30 years of discoveries: from Australia to the biggest set of the world

The first stegamites described in speleological literature date back to 1991, in the underground caves of the Nullalbor Plain, in the southern part of Australia. It was Rauleigh Weeb, a speleologist from the Western Australian Speleological Group, who discovered some very unusual formations that caught his attention. He located them in two caves, named Matilda Cave and Gorange Cave. He described them as follows: “They are strange ridges that emerge from the floor of both caves. I have called them Stegamites because they look like the ridges that Stegosauruses had on their backs. They reach a height range between 5 cm and one and a half meters high, approximately.”
Later, in an extensive network of cavities known as Sistema Esqueleto, on Mona Island, Puerto Rico, another isolated speleothem was located, with a similar shape, identified by its morphology as a stegamite.
In 2005, a publication in a specialized European magazine by a group of speleologists reported on the possible existence of several stegamites, all of them in a very advanced evolutionary state, inactive, in several caves in Slovenia.

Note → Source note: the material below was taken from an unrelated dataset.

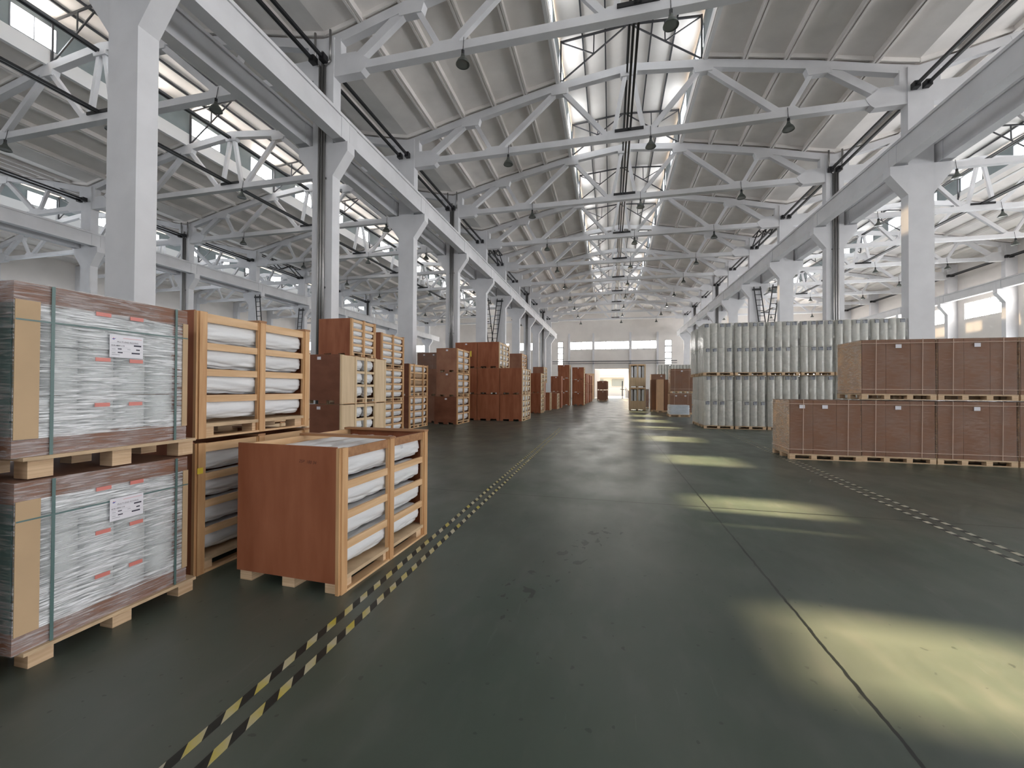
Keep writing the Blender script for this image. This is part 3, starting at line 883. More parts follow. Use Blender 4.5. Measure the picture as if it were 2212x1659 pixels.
# ------------------------------------------------------------------ wooden crates with an open batten side facing the aisle
def crate(label, short, x0, x1, y0, y1, z0, h, nposts=3, rows=4, ply='ply', rz=0.0, side='pine', rolls=True, sheet=None, top_rolls=False,
          brown=(), ends=None, cols=1, group='roll crates', foot=True, posts_at=None, tabs=True):
    """x1 is the open side; y0 the plywood end facing the camera"""
    cx, cy = (x0 + x1) / 2, (y0 + y1) / 2
    w, l = x1 - x0, y1 - y0
    t = thing('roll_crate' if rolls else 'plywood_crate', label, 'crate', (cx, cy, z0), rz, group)
    hx, hy = w / 2, l / 2
    pz = 'pinez' if side == 'pine' else 'palep'
    py = 'piney' if side == 'pine' else 'palep'
    # pallet
    for i in range(3):
        xx = (-hx + .075, 0, hx - .095)[i]
        for j in range(3):
            yy = (-hy + .10, 0, hy - .10)[j]
            MB().box(xx - .06, xx + .06, yy - .08, yy + .08, 0.0, .095).build('pallet_block', M['block'], t)
    MB().box(-hx + .01, hx - .012, -hy + .025, hy - .025, .095, .125).build('pallet_deck', M['deck'], t)
    if foot:
        MB().box(hx - .10, hx - .002, -hy + .08, hy - .02, 0.0, .018).build('foot_board', M['piney'], t)
    xe = hx - .045 if rolls else hx
    b = MB().box(-hx, xe, -hy, -hy + .014, .085, h - .004)
    if tabs:
        for xa, xb in ((-hx, -hx + .17), (-.11, .11), (xe - .15, xe)):
            b.box(xa, xb, -hy, -hy + .014, 0.004, .085)
    b.build('end_panel', M[ply], t)
    MB().box(-hx, xe, hy - .014, hy, .085, h - .004).build('end_panel', M[ply], t)
    if not rolls:
        MB().box(hx - .014, hx, -hy + .014, hy - .014, .085, h - .004).build('side_panel', M[ply], t)
        MB().box(-hx + .02, hx - .014, -hy + .014, hy - .014, h - .02, h - .006).build('lid', M[ply], t)
    MB().box(-hx, -hx + .02, -hy + .014, hy - .014, .125, h - .03).build('back_panel', M['plyd'], t)
    # uprights and battens on the open side
    ps = posts_at or [-hy + .042 + (l - .084) * i / (nposts - 1) for i in range(nposts)]
    pw = .078
    for i, p in enumerate(ps if rolls else []):
        MB().box(hx - .045, hx - .015, p - pw / 2 - .006 * (i == 0), p + pw / 2, 0.0, h - .012).box(hx - .015, hx, p - pw / 2 + .012, p + pw / 2, .0, h - .012).build('upright', M[pz], t)
    zb, zt = .125, h - .015
    pitch = (zt - zb - .05) / rows
    if rolls: MB().box(hx - .045, hx - .022, -hy + .08, hy - .04, h - .095, h - .02).build('top_rail', M['pinex' if top_rolls else py], t)
    for r in range(1, rows if rolls else 0):
        z = zb + r * pitch
        MB().box(hx - .045, hx - .022, -hy + .08, hy - .04, z - .042, z + .02).build('batten', M[py], t)
    MB().box(-hx, -hx + .03, -hy + .014, hy - .014, h - .09, h - .02).build('back_rail', M[py], t)
    for p in ps[1:] if rolls else []:
        MB().box(-hx, hx + .004, p - .045, p + .045, h - .016, h + .004).build('top_slat', M['pinex'], t)
    if ends:                      # plywood infill beside the rolls
        for a, bb in ends:
            MB().box(hx - .03, hx - .010, a, bb, .02, h - .02).build('side_panel', M['palep'], t)
    if sheet:
        for sx_, sz_ in sheet:
            MB().box(sx_ - .05, sx_ + .05, -hy - .003, -hy, sz_ - .035, sz_ + .035).build('label_sheet', M['paper'], t)
    if rolls:
        rr = min(pitch * .5 - .003, .185)
        R = Matrix.Rotation(rz, 4, 'Z')
        rl = ['bottom', 'second', 'third', 'top'] if rows == 4 else ['bottom', 'middle', 'top']
        for r in range(rows):
            z = z0 + zb + r * pitch + rr + .012
            n = cols if r < rows - 1 or not top_rolls else 4
            step = (w - .08) / 4
            for cidx in range(n):
                lx = hx - .052 - rr - cidx * step
                if ends:
                    spans = [(ends[0][1] + .02, (ends[0][1] + ends[1][0]) / 2 - .03), ((ends[0][1] + ends[1][0]) / 2 + .03, ends[1][0] - .02)]
                else:
                    spans = [(-hy + .03, hy - .03)]
                for si, (a, bb) in enumerate(spans):
                    v = R @ Vector((lx, (a + bb) / 2, 0))
                    lab = 'white fabric roll, %s row of the %s' % (rl[r], short)
                    if r in brown: lab = 'brown paper roll, %s row of the %s' % (rl[r], short)
                    if top_rolls and r == rows - 1:
                        lab = 'white fabric roll, top row of the %s, %s from its battens' % (short, ['first', 'second', 'third', 'fourth'][cidx])
                    if ends: lab += [', near half', ', far half'][si]
                    place_roll(lab, cx + v.x, cy + v.y, z, bb - a, rr, (r + cidx * 2 + si) % 5, rz, 'rolls in the %s' % short, r in brown)
    return t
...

A little more than 30 years after the discovery of the first stegamite, in 2021, Cueva de las Estegamitas was discovered in Malaga, with more than a hundred identified specimens of stegamites. In this cave in La Araña, there is, therefore, the largest known set of stegamites on the planet up to date. In full activity (that is, with active growth currently), in an excellent state of conservation and with all stages of evolution perfectly represented. This circumstance makes Cueva de las Estegamitas a unique cave and a site of geological interest of global relevance.